The last conspiracy piece I wrote was a trilogy of blog posts about the death of a high profile police officer, which received well over 100 comments (most of them anonymous). There were commenters who claimed to have known the deceased; one person who claimed to have found the body; another who said that my blog was “important” for reasons which couldn’t be divulged; a weirdly cryptic troll; and a woman involved in ‘psychic rescue’, who confirmed, psychically, that the police officer had been “bumped off” by the CIA. She wished me luck with my research but warned me “to be very careful what I print”.

“To go into the dark places needs some great protection and is not for dabblers,” she said.

It wasn’t the warning that stopped me in the end.
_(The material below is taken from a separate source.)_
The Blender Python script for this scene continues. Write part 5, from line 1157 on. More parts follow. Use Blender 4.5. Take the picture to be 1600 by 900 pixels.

I carried on writing and researching things for a couple of months, then I just stopped. I don’t really know why? I think everything just became too exhausting. Searching for the so-called real agenda behind every terrorist attack and bold geopolitical manoeuvre can take its toll. Sometimes ignorance is bliss.

There’s a scene that always stays with me from Oliver Stone’s The Doors, when a compilation of largely violent news footage flashes before the tearful eyes of a heavily bearded Jim Morrison, played by Val Kilmer. This showreel of horror includes a handcuffed Charles Manson; the aftermath of the My Lai massacre; the assassinations of Martin Luther King and Robert F. Kennedy; the attempted assassination of Alabama Governor George Wallace; and napalm laying waste to vast swathes of Vietnamese jungle, with nine-year-old Kim Phúc screaming in agony as she flees the bombed village of Trảng Bàng.

“I think I’m having a nervous breakdown,” says Morrison, as a single tear streaks down his cheek. The scene incorporates news footage from the turbulent year of 1968 through to the early 1970s. But watching that scene today, it resembles a standard 24-hour news cycle in 2016 – brutal, relentless and inescapable.

I almost wish I was still cocooned in that chrysalis of skepticism, viewing everything through the prism of conspiracy theories, because now I’m having to face a world I simply can’t explain. Charlie Hebdo; the Tunisia beach attack; The Bataclan massacre; bomb attacks in Brussels; Jo Cox’s assassination; and the Bastille Day attack. A man driving a 19-tonne truck into a dense crowd of people – including children and babies in pushchairs – slaloming from side to side to maximise the carnage. How can that have happened?

It feels like the world’s on fire. I used to spend my time trying to establish who was fanning the flames, and why. But now I just want to know how we can douse them for good.